The University of Toronto’s Citizen Lab has just released a study on how messaging service Line is systematically censoring politically-sensitive keywords in China on its dedicated Chinese-language app Lianwo.

In May, we reported that Line was preparing the groundwork for such censorship, with a section of code within the app — spotted by Twitter user @hirakujira – showing that Line has a mechanism that will detect selected phrases. @hirakujira also gained access to Lianwo servers and obtained a list of 150 ‘bad words’ that would be monitored.

Citizen Lab notes that this very first keyword list which surfaced contained content concerning sensitive political events, domestic Chinese politics and human rights — of which many were rather obscure. “The fact that some of these censored incidents are not high profile seems to indicate that they have been added by Line as a pre-emptive, preventative measure,” Citizen Lab notes in its study.

The organization took steps to explore whether similar censorship mechanisms are present in the latest versions of Line on Android. By reverse engineering the most recent Android version of Line, it found that when a user’s country is set to China during the installation of the app, a censorship functionality will kick in. Line then downloads a list of censored words from its parent company’s server, and blocks the transmission of any messages that contain any of those words.

Citizen Lab managed to retrieve two lists of censored words in its analysis: Version 20 with 223 keywords, and Version 21 with 370 keywords.

“For the most part the keywords are much more general and refer to more well-known incidents than those found on the list that @hirakujira uncovered,” it notes. Words on these lists include references to the Bo Xilai scandal, the Tiananmen Square massacre, Falun Gong, and various controversies including that surrounding former Prime Minister Wen Jiabao and his family wealth (which was subject to a NY Times exposé).

Line’s Lianwo app in Mainland China is based on a partnership with the messaging service’s parent company Naver and Chinese Internet firm Qihoo. Citizen Lab notes that it’s likely that Qihoo manages the keyword censorship for users in China, though how this would be carried out isn’t clear.

“Comparing the mechanism and targeted keywords for censorship in Line with those practiced by Qihoo and WeChat would be an interesting area for further research,” Citizen Lab says.

The dilemma between following legal regulations or choosing to operate from outside of China is one that many companies juggle when committing to having a business in the country, which is known for coming down hard on firms that don’t toe the line. Line could opt not to censor Chinese words, but it would then run the risk of being blocked by the government.

Line currently has 280 million registered users, and is currently the largest messaging app by market share in Japan, Thailand, and Taiwan. With its huge population of mobile Internet users, China is an important part of Line’s strategy to boost its reach, and it seems like the messaging service would rather bow to the government than risk its business in the country.

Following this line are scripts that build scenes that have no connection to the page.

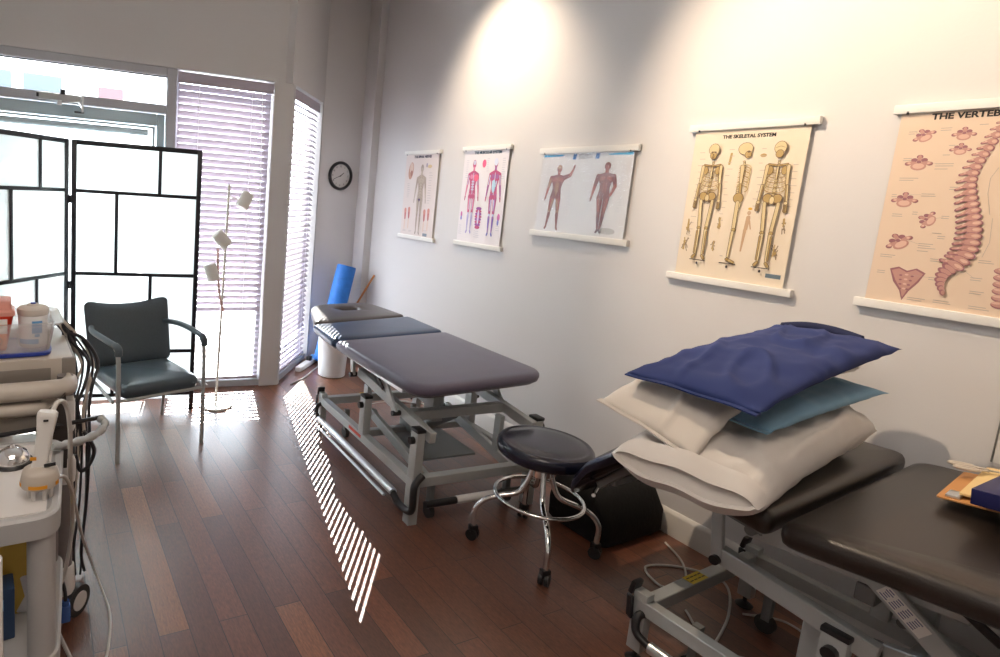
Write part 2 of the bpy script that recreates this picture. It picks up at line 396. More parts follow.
# ---- venetian blinds
def blind(name, label, MX, s0, s1, ztop, zbot, cords, tilt=50, wand=None, low=0):
    root = thing(name, label, 'blind'); root.matrix_world = MX
    L = s1-s0; mid_ = (s0+s1)/2
    m = mb('slat'); m.box((mid_, -.03, ztop-.04), (L+.012, .012, .078), .004); m.box((mid_, .0, ztop-.02), (L, .045, .035), .002); m.build('valance', root)
    m = mb('slat'); pitch = .0465; z = ztop-.10; w = .050; i = 0
    while z > zbot+.05:
        a = R(tilt if z > low else 12)
        # inner edge low, outer edge high; curved cross-section
        pts = []
        for k in range(5):
            t = -1+k*.5; yy = t*w/2; cz = .0035*(1-t*t)
            y = yy*math.cos(a) - cz*math.sin(a)*1; zz = yy*math.sin(a) + cz*math.cos(a)
            pts.append((y, zz))
        j = (random.random()-.5)*.002
        top = [(p[0], z+p[1]) for p in pts]; bot = [(p[0]+.0016*math.sin(a), z+p[1]-.0016*math.cos(a)) for p in reversed(pts)]
        sec = top+bot
        m.rings([[Vector((x, p[0], p[1]+j)) for p in sec] for x in (s0+.004, s1-.004)])
        z -= pitch; i += 1
    m.build('slats', root)
    m = mb('slat'); m.box((mid_, 0, zbot+.02), (L-.008, .05, .022), .004); m.build('bottom_rail', root)
    for cx in cords:
        m = mb('cord'); m.box((cx, -.024, (ztop+zbot)/2-.04), (.004, .0015, ztop-zbot-.1)); m.box((cx, .024, (ztop+zbot)/2-.04), (.004, .0015, ztop-zbot-.1)); m.build('ladder_cord', root)
    if wand:
        m = mb('cord'); m.tube([(wand[0], -.045, ztop-.08), (wand[0]+.03, -.05, wand[1])], .003, 6); m.build('pull_cord', root)
    return root
B1M = Matrix.Translation(W(.15, .05, 0)) @ Matrix.Rotation(A1, 4, 'Z')
blind('venetian_blind', 'wide white slatted blind left of the wall column, behind the floor lamp', B1M, -.70, -.008, HDR-.012, .05, (-.55, -.16), tilt=-52, wand=(-.09, 1.1), low=.62)
B2M = Matrix.Translation(V2(0, .055, 0)) @ Matrix.Rotation(A2, 4, 'Z')
blind('venetian_blind', 'narrow white slatted blind angled toward the clock wall', B2M, .07, .845, HDR-.012, .05, (.2, .45, .7), tilt=43, low=.30)
for s0, s1, f_, nm, lb in ((.15, .86, W, 'window_2', 'window glass behind the wide blind'),):
    o = thing(nm, lb, 'x'); del o['category']; o['kind'] = 'structure'
    m = mb('pane'); X = Matrix.Translation(W(.505, .12, 1.2)) @ Matrix.Rotation(A1, 4, 'Z'); m.box((0, 0, 0), (.71, .006, 2.3), mtx=X); m.build('pane', o)
    m = mb(F); 
    for s in (.165, .845): X = Matrix.Translation(W(s, .12, 1.2)) @ Matrix.Rotation(A1, 4, 'Z'); m.box((0, 0, 0), (.03, .05, 2.35), .003, 1, mtx=X)
    m.build('window_frame', o)
o = thing('window_3', 'window glass behind the narrow blind', 'x'); del o['category']; o['kind'] = 'structure'
m = mb('pane'); X = Matrix.Translation(V2(.455, .12, 1.2)) @ Matrix.Rotation(A2, 4, 'Z'); m.box((0, 0, 0), (.81, .006, 2.3), mtx=X); m.build('pane', o)

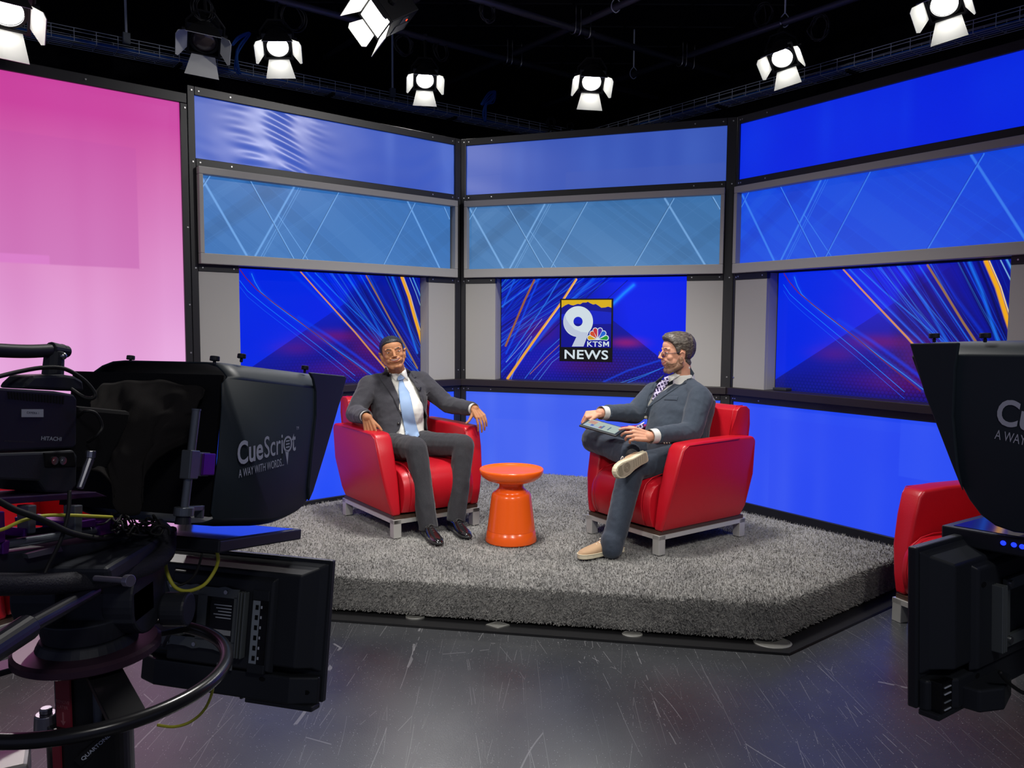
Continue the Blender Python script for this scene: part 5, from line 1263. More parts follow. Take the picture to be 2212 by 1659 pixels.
# glasses
gl = mat('dark_glasses_frame', (.03, .02, .05), .25); lensg = mat('clear_lens', (.82, .84, 1), .02, trans=1, spec=.5); lensg.node_tree.nodes['Principled BSDF'].inputs['IOR'].default_value = 1.05
def glasses(h, root, bvh):
    fr = None
    for s in (-1, 1):
        pts = [h.w(s*.032+.0225*math.cos(a), .098-abs(.0225*math.cos(a)+s*.032-s*.0)*.10*1.6, .000+.0175*math.sin(a)) for a in [2*PI*i/20 for i in range(20)]]
        bm = BM(); tube(bm, pts, .0014*h.s, 6, closed=True)
        if s == -1:
            tube(bm, [h.w(-.010, .0955, .004), h.w(0, .0985, .007), h.w(.010, .0955, .004)], .0013, 6)
        tube(bm, [h.w(s*.0545, .090, .006), h.w(s*.066, .078, .007), h.w(s*.076, .02, .014), h.w(s*.081, -.004, .016), h.w(s*.078, -.022, .0)], .0017, 6, res=4)
        o = obj('glasses_rim', bm, gl, None, smooth=True); to_root(o, root)
        bm = BM(); c = bm.verts.new(h.w(s*.032, .0945, 0)); R_ = [bm.verts.new(p) for p in pts]
        for i in range(20): bm.faces.new((c, R_[i], R_[(i+1) % 20]))
        l = obj('lens', bm, lensg, None); to_root(l, root); l.parent = o
glasses(hd2, manR, bvR)
# jacket
bm = BM(); torso(bm, Pc, Nc, sR, frR, [q for q in secsR if q[0] < 1.0], .008)
for a, b, c in ((shN, elN, wrN), (shF, elF, wrF)):
    cap(bm, a, b, .078, .068); cap(bm, b, c+(b-c)*.30, .066, .052); cyl(bm, c+(b-c)*.36, c+(b-c)*.16, .052, .050, 20); cap(bm, a+ax*.01, Nc-ax*.01, .070, .056); cap(bm, a, Pc+ax*.24+(a-Pc)*.1, .06, .09)
cap(bm, Pc-sR*.12, Pc-sR*.13+fR*.10-ax*.10, .115, .09); cap(bm, Pc-sR*.16+fR*.12-ax*.10, Pc-sR*.17-ax*.10, .05, .07); cap(bm, Pc+sR*.12, Pc+sR*.12+fR*.08-ax*.06, .11, .08)
me = rm(bm, .0065, 6); wrinkle(me, .0055, 8, seed=12); wrinkle(me, .002, 24, seed=15)
opR1 = [(1490, 786), (1478, 801), (1456, 829), (1426, 849), (1411, 864), (1400, 880), (1399, 874), (1405, 862), (1410, 850), (1418, 832), (1428, 821), (1434, 806), (1440, 790), (1465, 770)]
opR2 = [(1395, 908), (1392, 918), (1386, 929), (1350, 946), (1336, 940), (1352, 926), (1375, 915)]
cut_opening(me, [opR1], frR); jk2 = obj('jacket', me, suitR, None, smooth=True); to_root(jk2, manR); sm = jk2.modifiers.new('s', 'SOLIDIFY'); sm.thickness = .004; sm.offset = -1; bj = bv((jk2, manR))
bm = BM(); torso(bm, Pc, Nc, sR, frR, [s_ for s_ in secsR if s_[0] >= 0], -.014); nk = Nc + (hd2.c-Nc)*.26; cyl(bm, Nc-ax*.06, nk, .074, .064, 28); cap(bm, shN, Nc-ax*.08, .050, .056); cap(bm, shF, Nc-ax*.08, .050, .056); cap(bm, shF, elF, .055, .048); cap(bm, shN, elN, .055, .048)
me = rm(bm, .0055, 4); wrinkle(me, .003, 13, seed=18); sh2 = obj('shirt', me, shirtm, None, smooth=True); to_root(sh2, manR)
for c, b in ((wrN, elN), (wrF, elF)):
    bm = BM(); d = (c-b).normalized(); cyl(bm, c-d*.085, c-d*.006, .043, .042, 24, caps=False); cyl(bm, c-d*.085, c-d*.006, .039, .038, 24, caps=False); cu = obj('shirt_cuff', bm, shirtm, None, smooth=True); to_root(cu, manR)
bm = BM(); sph(bm, Pc-ax*.02+Vector((0, 0, -.03)), (.18, .17, .12)); cap(bm, hipN, hipF, .11)
cap(bm, hipN, knN, .108, .078); m_ = knN+(anN-knN)*.45; cap(bm, knN, m_, .077, .070); cyl(bm, m_, anN, .070, .064, 24); cap(bm, anN+Vector((0, 0, .03)), anN+Vector((.0, -.01, -.01)), .066, .064)
cap(bm, hipF, knF, .105, .080); m_ = knF+(anF-knF)*.5; cap(bm, knF, m_, .080, .070); cyl(bm, m_, anF-(anF-knF)*.03, .072, .070, 24)
me = rm(bm, .0065, 6); wrinkle(me, .0055, 8, (1, 1, .6), 23); wrinkle(me, .002, 28, seed=29); tr2 = obj('trousers', me, trouR, None, smooth=True); to_root(tr2, manR)
bs = bv((sh2, manR), (tr2, manR))
U2 = lambda l: S6(l, 1380, 700, 9.2167)
patch('lapel', U2([(1028, 860), (1105, 985), (1030, 1100), (930, 1105), (942, 1165), (800, 1235), (600, 1370), (400, 1510), (200, 1640), (140, 1790), (120, 1780), (170, 1650), (290, 1505), (420, 1372), (700, 1190), (900, 955), (985, 870)]), bj, .006, suitR, manR)
patch('lapel', U2([(495, 1010), (440, 1050), (300, 1170), (190, 1290), (150, 1450), (150, 1640), (170, 1660), (235, 1520), (275, 1380), (350, 1225), (440, 1120), (500, 1030)]), bj, .006, suitR, manR)
patch('collar_wing', U2([(583, 1030), (760, 950), (1005, 842), (1025, 880), (900, 960), (740, 1080), (600, 1160)]), bs, .008, shirtm, manR)
tie2 = patch('tie', U2([(555, 1075), (600, 1120), (560, 1230), (480, 1310), (420, 1372), (290, 1508), (262, 1500), (285, 1390), (345, 1235), (430, 1140)]), bs, .012, tieR, manR, thick=.004)
patch('tie_knot', U2([(505, 1060), (590, 1035), (598, 1130), (560, 1150), (505, 1110)]), bs, .016, tieR, manR, 2, .010, parent=tie2)
patch('tie_end', [(1392, 911), (1389, 924), (1382, 931), (1352, 938), (1362, 929), (1378, 918)], bj, .004, tieR, manR)
button(1395, 902, 3.6, bj, mat('horn_button', (.5, .45, .35), .3), manR)
for k in range(3): button(1435+k*5.5, 957, 1.6, bj, mat('horn_button'), manR)
patch('breast_pocket', U2([(520, 1455), (790, 1445), (760, 1520), (500, 1510)]), bj, .0015, suitR, manR, 2, .0015)
tan = mat('tan_suede', (.40, .26, .15), .85, bump=(300, .3, .002)); cream = mat('cream_rubber', (.62, .56, .40), .6); wl = mat('white_lace', (.8, .78, .72), .6)
hN = on_plane(1341, 1196, pzp, (0, 0, 1))+Vector((.01, .03, .008)); tN = on_plane(1251, 1213, pzp, (0, 0, 1))+Vector((0, .02, .008)); tN = hN+(tN-hN).normalized()*.31
shoe(manR, 'sneaker', hN, tN, (0, 0, 1), tan, cream, wl, True)
hF, tF = at(1400, 985, 4.42), at(1317, 1029, 4.20); tF = hF+(tF-hF).normalized()*.285
shoe(manR, 'sneaker', hF, tF, (.1, .97, .12), tan, cream, wl, True, True)
for a_, b_ in ((anN, Vector((anN.x, anN.y, PZ+.08))), (anF-(anF-knF)*.12, anF+Vector((0, -.01, 0)))):
    bm = BM(); cap(bm, a_, b_, .044, .040); so = obj('sock', bm, socks, None, smooth=True); to_root(so, manR)
# tablet
tbl = thing('tablet', 'tablet in a dark folding case held on the lap of the man in glasses', 'tablet', tuple(at(1303, 922, 4.54)))
c4 = [at(1257, 900, 4.70), at(1337, 923, 4.58), at(1348, 943, 4.44), at(1269, 921, 4.56)]   # far left, far right, near right, near left
X_ = ((c4[1]-c4[0])+(c4[2]-c4[3])).normalized(); Yr = ((c4[0]-c4[3])+(c4[1]-c4[2])); Y_ = (Yr-X_*Yr.dot(X_)).normalized(); Z_ = X_.cross(Y_)
Mt = Matrix((X_, Y_, Z_)).transposed().to_4x4(); cc = (c4[0]+c4[1]+c4[2]+c4[3])/4; Mt.translation = cc-tbl.location
Lx, Ly = ((c4[1]-c4[0]).length+(c4[2]-c4[3]).length)/4, Yr.length/4
bm = BM(); box(bm, -Lx, Lx, -Ly, Ly, -.012, 0, Mt); obj('case', bm, mat('case_dark', (.02, .022, .025), .5), tbl, bevel=.004)
bm = BM(); box(bm, -Lx*.92, Lx*.92, -Ly*.90, Ly*.90, -.002, .0012, Mt); obj('bezel', bm, mat('tablet_bezel', (.02, .02, .02), .1, spec=.7), tbl)
bm = BM(); box(bm, -Lx*.86, Lx*.86, -Ly*.80, Ly*.80, .0012, .0018, Mt); scr = obj('display', bm, mat('tablet_display', (.05, .05, .05), .1, emit=(.36, .44, .36), es=.9, spec=.6), tbl)
for k, (x0, x1, y0, y1, c) in enumerate([(-.80, -.40, -.1, .72, (.66, .36, .26)), (-.55, -.40, -.65, -.2, (.1, .16, .5)), (-.1, .02, -.7, -.1, (.4, .16, .2)), (.0, .10, -.7, .2, (.12, .2, .4)), (.35, .42, -.6, .3, (.12, .2, .3)), (-.85, -.1, -.78, -.55, (.4, .5, .8))]):
    bm = BM(); box(bm, Lx*x0, Lx*x1, Ly*y0*.8, Ly*y1*.8, .0018, .0021, Mt); o = obj('display_content', bm, mat('content_%d' % k, (0, 0, 0), .3, emit=c, es=.8), tbl); o.parent = scr
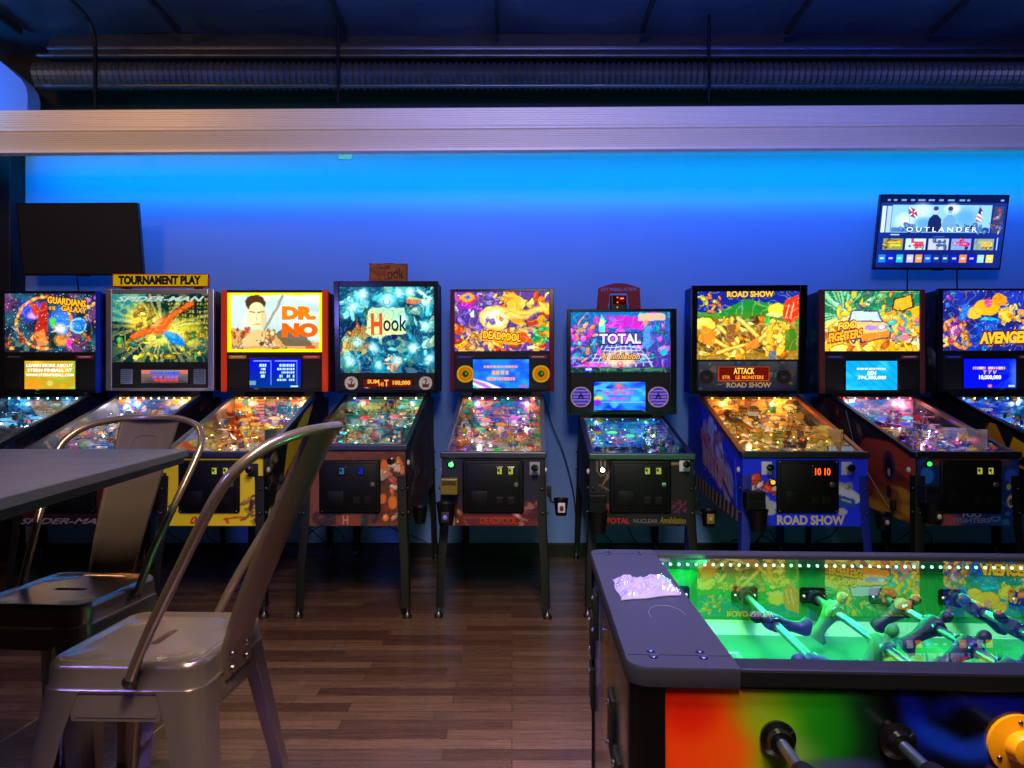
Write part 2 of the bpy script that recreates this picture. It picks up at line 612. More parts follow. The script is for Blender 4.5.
def art_swirl():
    c = Cv(150, 96, (.3, .2, .5), 1.6, 15)
    c.comic((0, .3, .55, 1), [(.35, .25, .7), (.6, .6, .95), (.2, .15, .45), (.85, .85, 1), (.7, .3, .8)], 110, .02, .08)
    c.comic((.4, 0, 1, 1), [(1, .65, .15), (1, .8, .3), (.9, .4, .1), (.7, .2, .1), (1, .9, .5), (.4, .2, .5)], 150, .02, .13)
    c.comic((0, 0, .5, .38), [(1, .6, .1), (.85, .3, .08), (1, .8, .35), (.6, .15, .1), (.8, .6, .5)], 90, .02, .09)
    c.ell(.13, .88, .15, .1, (.8, .15, .4)).ell(.13, .9, .13, .07, (1, .6, .1)).ell(.13, .91, .06, .03, (.15, .4, .8))
    c.ell(.12, .75, .17, .05, (.6, .1, .7), .9)
    c.ell(.42, .55, .26, .2, (1, .8, .4), 1, .15).ell(.42, .55, .19, .13, (1, .97, .85), 1, .3).comic((.33, .47, .52, .62), [(.4, .3, .6), (.95, .85, .4), (1, .5, .1)], 16, .02, .05)
    c.ell(.62, .8, .12, .18, (1, .68, .2), 1, .1, .3).curve([(.55, .65), (.75, .6), (.98, .75)], .1, (1, .78, .3))
    c.comic((.78, .14, .98, .5), [(.1, .6, .2), (.2, .8, .35), (.05, .4, .2)], 36, .02, .06)
    c.poly([(.24, .22), (.28, .36), (.72, .3), (.74, .12), (.45, .13)], (.95, .55, .1)).poly([(.66, .16), (.7, .34), (.86, .12)], (.8, .25, .08))
    c.rect(.77, .04, .85, .09, (.95, .85, .7)).ell(.93, .07, .06, .03, (.7, .1, .1))
    c.warp(.035, 8).ink(9, .06, (1, .93, .7), .6).ink(8, .05, (.3, .05, .1), .6).pop(.8)
    return c


def art_reactor():
    c = Cv(150, 92, (.12, .08, .4), 1.6, 16)
    c.grad((.25, .08, .5), (.05, .35, .65))
    c.comic((0, .15, .35, 1), [(.15, .5, .75), (.85, .2, .7), (.1, .3, .5), (.95, .5, .3), (.3, .2, .6), (.9, .3, .9)], 90, .02, .1)
    c.comic((.68, .15, 1, 1), [(.1, .4, .8), (.1, .7, .8), (.3, .2, .6), (.7, .3, .8), (.1, .25, .35)], 90, .02, .1)
    c.poly([(.32, .75), (.5, .95), (.78, .9), (.72, .7)], (.85, .15, .75)).poly([(.3, .95), (.5, .7), (.85, .85), (.85, .92)], (.6, .15, .7), .7)
    c.rect(.68, .85, .95, .97, (.85, .7, .55), .9)
    c.poly([(.5, .78), (.62, .5), (.38, .5)], (.9, .3, .95), .8)
    for k in range(9):
        c.line((.32 + k * .045, .45), (.18 + k * .08, .1), .012, (.75, .9, 1))
    for k in range(5):
        y = .42 - k * .065
        c.line((.3 - k * .03, y), (.7 + k * .03, y), .012, (.8, .85, 1))
    c.ell(.5, .22, .26, .14, (1, .85, .6), .85, .7).ell(.5, .13, .05, .06, (.95, .3, .4), 1, .2).ell(.5, .15, .02, .02, (1, .9, .8), 1, .5)
    c.poly([(.02, .1), (.3, .05), (.4, .12), (.2, .16)], (.9, .4, .9), .8)
    c.comic((.02, .1, .3, .5), [(.95, .5, .25), (.9, .2, .6), (.2, .6, .9)], 24, .02, .06)
    c.poly([(.28, .7), (.3, .95), (.35, .85), (.33, .5)], (.3, .9, .95)).ell(.31, .82, .04, .05, (1, .85, .4), .9, .5)
    c.poly([(.72, .4), (.74, .8), (.8, .75), (.8, .45)], (.25, .5, .9)).ell(.75, .82, .035, .05, (.9, .5, .3), 1, .3)
    # segment strip along the bottom
    c.rect(0, 0, 1, .085, (.05, .13, .12))
    for x in (.29, .53, .75):
        c.rect(x, .012, x + .17, .075, (.15, .33, .24))
    c.rect(.14, .01, .22, .08, (.1, .1, .8)).rect(.15, .03, .21, .06, (.7, .9, 1))
    c.warp(.012, 9).ink(10, .06, (.8, .9, 1), .4).ink(8, .04, (.1, .02, .25), .5).pop(.75)
    return c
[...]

A Line spokesperson drew a clear line between Lianwo and Line, emphasizing that the Chinese version of Line is different from the global version. In other words, the company appears to be quietly acknowledging that there are some government regulations it has to abide by to operate in China — of which a major one is censorship.

Lianwo has been optimized to its local environment and is being serviced as so. It is being serviced by local standards and regulations and it does not harm any global Line services.

The spokesperson, however, was also keen to clarify that Line does not collect or store any information in any format from its users and maintains a level of security globally.